The pros, cons, and challenges to making legal materials publicly available for free were probed at an April 28 workshop sponsored by Duke Law’s Center for the Study of the Public Domain (CSPD).
Leading scholars, including some of the Law School’s leading open access proponents, discussed Law.gov, a proposed system to provide free online access to all primary legal materials in the U.S. Participants included the main architect of the system, Carl Malamud, Andrew McLaughlin, deputy chief technology officer in the Executive Office of the President, and David Ferriero, Archivist of the United States, as well as Dean David F. Levi, Professor James Boyle, and Richard Danner, Duke’s senior associate dean for information services and Rufty Research Professor of Law.

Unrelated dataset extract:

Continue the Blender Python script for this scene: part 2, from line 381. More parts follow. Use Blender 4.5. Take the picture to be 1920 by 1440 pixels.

The daylong discussion focused on the definition of primary legal materials, privacy issues, the challenges of preserving and authenticating legal materials online, and the underlying value of making those materials freely available.
Primary legal materials –– including statutes, regulations, court opinions, and hearing transcripts, among other texts –– are often hidden behind pay-for-access, password-protected portals. Backers of the Law.gov idea say that making the law accessible will promote transparency and informed democratic participation.
Boyle, Duke’s William Neal Reynolds Professor of Law, likened the law to a computer’s operating system, and the Law.gov movement to the programming community responsible for open-source software, which could be copied freely. “[The programmers were] deeply committed to this notion that the hood of the car should not be welded shut.”
The open-source movement initially flummoxed lawyers and economists, he said. “They said, ‘How are these people going to get paid? How is this going to be sustained as an ongoing idea?’” But making some software coding available to all engendered new and creative ideas, and eventually led to innovation, he noted.
“We should explore creatively, as the open-source software community did, ways in which one could not only make this open and public, but by which layers of activity, some for-profit, some non-profit, could be built on top of a commons of accessible material,” Boyle said.
Malamud also promoted advantages of freely accessible, searchable material, saying that legal scholars could break new ground in research if enough data from courts was made more easily available. “[Legal scholars], given the opportunity to analyze the corpus, are able to find information like ‘Is there discrimination in civil rights cases in district courts, and does that vary across the country.’”
Levi, formerly the chief United States district judge for the Eastern District of California, cautioned that privacy issues were vitally important in any discussion about making court records freely accessible online. In many civil cases, he said, the court functions as a repository for any and all materials that parties enter into the record. Far from being primary legal materials, much of that material consists of allegations and accounts about individual’s private lives, Levi said.
Court records of criminal cases and immigration cases can also be rife with private information, noting that inmates had been killed over plea bargains revealed in court records.
McLaughlin praised Malamud’s efforts with Law.gov.
“What I viewed as something of a windmill-tilting exercise has taken off, and it has gathered steam,” he said. “It’s been really kind of amazing.”
He and Ferriero both discussed the Obama administration’s open government initiative. “On Jan. 21, the day after he took office, President Obama issued as his first memorandum, the open government memorandum,” McLaughlin said. “It mapped out the work plan for the open government initiative… and it was built around transparency, participation and collaboration as the three organizing principles.”
The initiative is loosely aligned with the aims of Law.gov, inasmuch as it embraces open government, McLaughlin said. “The broad project the first year… was really about figuring out which data we could make public,” he said. “The longer-term project is about culture change.”
That culture change may, in fact, amount to embracing ancient values, as CSPD Director Jennifer Jenkins pointed out in her presentation. She noted that a Minnesota district court had considered whether law was copyrightable in 1886. “The court wrote, in eloquent nineteenth-century language, ‘It is a maxim of universal application that every man is presumed to know the law, and it would seem inherent that freedom of access to the laws should be co-extensive with the sweep of that maxim. Knowledge is the only just condition of obedience.’”
She then discussed the ancient Roman practice of posting the law publicly. “The question I want to ask today is, in terms of public law, are we less advanced in the age of the internet, than in ancient Rome?”